#### [Problem requirements]
Retype the lines beneath this one, from the first through the line containing "col = sc.collection". Pictures are left out.

________________

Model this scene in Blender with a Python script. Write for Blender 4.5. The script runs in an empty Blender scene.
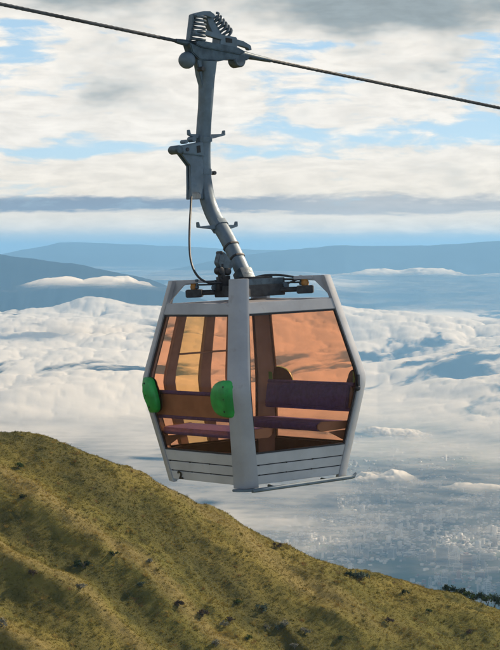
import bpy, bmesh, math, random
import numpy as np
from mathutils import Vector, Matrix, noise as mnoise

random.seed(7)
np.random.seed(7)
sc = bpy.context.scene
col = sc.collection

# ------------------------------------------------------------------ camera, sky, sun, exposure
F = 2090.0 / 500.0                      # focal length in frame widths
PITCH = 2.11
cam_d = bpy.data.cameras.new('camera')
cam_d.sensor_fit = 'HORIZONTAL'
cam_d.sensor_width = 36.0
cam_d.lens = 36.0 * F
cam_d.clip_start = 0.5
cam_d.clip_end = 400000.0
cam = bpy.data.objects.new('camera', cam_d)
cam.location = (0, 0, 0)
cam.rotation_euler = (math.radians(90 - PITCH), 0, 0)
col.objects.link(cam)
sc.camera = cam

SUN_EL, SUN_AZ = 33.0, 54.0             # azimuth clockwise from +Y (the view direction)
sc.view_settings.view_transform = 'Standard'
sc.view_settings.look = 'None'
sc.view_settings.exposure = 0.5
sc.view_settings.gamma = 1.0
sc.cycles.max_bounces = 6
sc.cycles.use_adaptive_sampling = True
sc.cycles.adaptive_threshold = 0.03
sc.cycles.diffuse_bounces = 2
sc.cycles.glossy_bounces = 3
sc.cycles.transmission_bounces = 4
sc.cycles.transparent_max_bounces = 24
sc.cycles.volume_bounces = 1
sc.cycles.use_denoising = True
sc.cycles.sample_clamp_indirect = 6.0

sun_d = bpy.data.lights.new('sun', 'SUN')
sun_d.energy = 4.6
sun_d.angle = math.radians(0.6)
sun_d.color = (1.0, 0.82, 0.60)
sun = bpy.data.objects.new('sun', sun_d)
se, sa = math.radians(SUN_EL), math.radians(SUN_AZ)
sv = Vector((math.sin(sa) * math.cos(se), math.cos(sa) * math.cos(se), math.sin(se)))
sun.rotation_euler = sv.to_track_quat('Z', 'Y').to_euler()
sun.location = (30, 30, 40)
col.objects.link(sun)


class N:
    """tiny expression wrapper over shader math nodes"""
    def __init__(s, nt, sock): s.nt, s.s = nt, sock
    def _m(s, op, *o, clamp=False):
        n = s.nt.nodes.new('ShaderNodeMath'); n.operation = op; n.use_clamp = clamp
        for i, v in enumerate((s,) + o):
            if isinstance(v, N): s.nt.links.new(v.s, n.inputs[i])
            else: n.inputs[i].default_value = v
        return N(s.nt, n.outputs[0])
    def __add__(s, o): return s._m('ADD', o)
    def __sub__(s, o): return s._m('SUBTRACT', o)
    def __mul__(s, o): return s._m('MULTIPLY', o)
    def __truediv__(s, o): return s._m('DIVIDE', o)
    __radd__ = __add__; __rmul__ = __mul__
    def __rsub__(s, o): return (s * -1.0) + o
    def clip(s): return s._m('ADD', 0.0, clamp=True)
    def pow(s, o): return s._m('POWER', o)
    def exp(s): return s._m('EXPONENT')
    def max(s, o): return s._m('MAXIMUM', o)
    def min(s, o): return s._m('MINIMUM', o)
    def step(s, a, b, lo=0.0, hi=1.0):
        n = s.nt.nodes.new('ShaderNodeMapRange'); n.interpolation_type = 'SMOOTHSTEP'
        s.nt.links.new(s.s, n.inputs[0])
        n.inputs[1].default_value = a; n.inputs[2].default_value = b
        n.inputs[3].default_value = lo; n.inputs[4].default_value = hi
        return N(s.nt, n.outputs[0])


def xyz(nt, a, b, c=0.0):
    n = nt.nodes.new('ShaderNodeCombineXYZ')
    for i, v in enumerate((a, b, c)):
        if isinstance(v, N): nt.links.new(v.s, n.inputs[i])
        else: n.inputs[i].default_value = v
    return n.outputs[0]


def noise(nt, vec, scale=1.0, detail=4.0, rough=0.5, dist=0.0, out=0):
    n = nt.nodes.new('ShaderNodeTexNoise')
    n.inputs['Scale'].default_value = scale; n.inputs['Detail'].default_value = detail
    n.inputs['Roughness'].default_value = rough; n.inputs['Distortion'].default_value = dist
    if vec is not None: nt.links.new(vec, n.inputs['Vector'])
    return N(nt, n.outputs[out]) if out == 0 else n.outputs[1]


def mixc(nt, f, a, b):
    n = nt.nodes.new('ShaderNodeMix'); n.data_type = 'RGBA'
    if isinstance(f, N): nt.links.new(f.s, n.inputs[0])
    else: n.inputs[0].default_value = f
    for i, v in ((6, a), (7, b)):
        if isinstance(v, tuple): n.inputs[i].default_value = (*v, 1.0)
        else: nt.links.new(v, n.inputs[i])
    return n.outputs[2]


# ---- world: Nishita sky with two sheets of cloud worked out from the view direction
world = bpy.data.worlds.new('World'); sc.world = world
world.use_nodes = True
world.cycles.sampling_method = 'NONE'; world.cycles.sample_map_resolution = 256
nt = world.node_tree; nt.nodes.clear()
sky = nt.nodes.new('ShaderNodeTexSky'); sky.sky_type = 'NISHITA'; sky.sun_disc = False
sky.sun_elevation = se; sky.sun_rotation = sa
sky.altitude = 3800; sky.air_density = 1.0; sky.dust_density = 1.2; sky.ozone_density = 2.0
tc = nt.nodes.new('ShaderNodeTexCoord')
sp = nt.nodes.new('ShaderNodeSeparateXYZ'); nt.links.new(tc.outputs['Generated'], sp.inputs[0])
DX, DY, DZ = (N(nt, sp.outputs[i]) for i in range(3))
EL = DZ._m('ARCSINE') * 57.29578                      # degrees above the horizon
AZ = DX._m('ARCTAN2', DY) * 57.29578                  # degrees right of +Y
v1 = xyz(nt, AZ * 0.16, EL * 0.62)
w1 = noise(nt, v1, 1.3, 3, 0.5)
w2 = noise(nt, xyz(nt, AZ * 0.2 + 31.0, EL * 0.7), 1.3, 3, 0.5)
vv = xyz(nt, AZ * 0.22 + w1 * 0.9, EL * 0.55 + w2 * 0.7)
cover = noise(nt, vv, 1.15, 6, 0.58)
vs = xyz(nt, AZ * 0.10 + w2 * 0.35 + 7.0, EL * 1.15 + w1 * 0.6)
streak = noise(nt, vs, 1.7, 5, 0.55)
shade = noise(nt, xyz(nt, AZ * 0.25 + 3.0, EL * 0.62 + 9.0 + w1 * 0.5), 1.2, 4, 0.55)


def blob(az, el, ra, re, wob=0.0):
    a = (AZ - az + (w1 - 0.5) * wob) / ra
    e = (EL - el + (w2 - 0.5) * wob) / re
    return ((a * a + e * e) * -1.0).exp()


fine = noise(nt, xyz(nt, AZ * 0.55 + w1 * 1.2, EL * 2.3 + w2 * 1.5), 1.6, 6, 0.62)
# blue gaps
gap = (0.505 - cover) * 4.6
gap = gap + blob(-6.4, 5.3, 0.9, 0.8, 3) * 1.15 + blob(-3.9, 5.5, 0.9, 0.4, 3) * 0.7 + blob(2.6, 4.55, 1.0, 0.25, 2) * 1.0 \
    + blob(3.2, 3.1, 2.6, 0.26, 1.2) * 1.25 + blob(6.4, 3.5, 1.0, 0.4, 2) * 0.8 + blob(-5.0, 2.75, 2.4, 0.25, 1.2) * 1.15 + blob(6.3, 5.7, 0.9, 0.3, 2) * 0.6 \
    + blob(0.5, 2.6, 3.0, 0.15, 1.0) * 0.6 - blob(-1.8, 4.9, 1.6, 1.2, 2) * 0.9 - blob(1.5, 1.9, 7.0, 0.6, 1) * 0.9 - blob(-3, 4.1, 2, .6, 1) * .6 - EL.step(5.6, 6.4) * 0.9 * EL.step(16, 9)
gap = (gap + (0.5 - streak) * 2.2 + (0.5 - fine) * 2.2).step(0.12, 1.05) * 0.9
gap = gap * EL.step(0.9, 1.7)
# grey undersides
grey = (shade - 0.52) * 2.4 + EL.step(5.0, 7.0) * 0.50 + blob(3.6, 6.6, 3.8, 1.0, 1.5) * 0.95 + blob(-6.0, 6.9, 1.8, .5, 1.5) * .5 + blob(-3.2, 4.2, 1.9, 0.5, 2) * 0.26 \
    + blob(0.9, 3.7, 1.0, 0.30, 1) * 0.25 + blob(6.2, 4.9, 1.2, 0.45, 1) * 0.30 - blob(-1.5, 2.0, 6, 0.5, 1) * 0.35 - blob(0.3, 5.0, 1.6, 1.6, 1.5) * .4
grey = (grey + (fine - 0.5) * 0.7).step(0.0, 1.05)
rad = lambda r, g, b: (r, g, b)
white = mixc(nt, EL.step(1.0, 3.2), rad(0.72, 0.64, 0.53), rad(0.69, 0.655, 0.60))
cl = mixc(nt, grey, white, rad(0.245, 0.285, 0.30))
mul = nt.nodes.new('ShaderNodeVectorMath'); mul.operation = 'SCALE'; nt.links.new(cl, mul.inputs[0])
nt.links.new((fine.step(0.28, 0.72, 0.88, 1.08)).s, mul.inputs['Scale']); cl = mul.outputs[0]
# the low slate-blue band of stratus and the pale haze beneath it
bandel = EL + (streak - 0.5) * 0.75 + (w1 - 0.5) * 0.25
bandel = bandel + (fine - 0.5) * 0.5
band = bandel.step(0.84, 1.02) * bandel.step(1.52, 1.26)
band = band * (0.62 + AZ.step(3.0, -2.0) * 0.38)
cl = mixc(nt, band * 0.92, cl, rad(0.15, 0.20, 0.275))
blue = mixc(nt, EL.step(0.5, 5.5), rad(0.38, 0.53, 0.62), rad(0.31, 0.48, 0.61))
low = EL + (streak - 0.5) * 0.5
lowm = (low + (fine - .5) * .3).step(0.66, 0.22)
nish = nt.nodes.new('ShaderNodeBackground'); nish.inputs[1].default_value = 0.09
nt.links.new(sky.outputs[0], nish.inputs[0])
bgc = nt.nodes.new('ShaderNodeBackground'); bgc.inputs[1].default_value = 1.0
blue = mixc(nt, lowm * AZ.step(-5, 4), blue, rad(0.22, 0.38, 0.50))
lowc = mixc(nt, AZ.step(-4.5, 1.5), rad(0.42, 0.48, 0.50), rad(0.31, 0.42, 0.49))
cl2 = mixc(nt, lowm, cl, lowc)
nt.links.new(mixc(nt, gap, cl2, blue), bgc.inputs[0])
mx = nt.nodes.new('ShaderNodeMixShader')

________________

#### [Task response]
Model this scene in Blender with a Python script. Write for Blender 4.5. The script runs in an empty Blender scene.
import bpy, bmesh, math, random
import numpy as np
from mathutils import Vector, Matrix, noise as mnoise

random.seed(7)
np.random.seed(7)
sc = bpy.context.scene
col = sc.collection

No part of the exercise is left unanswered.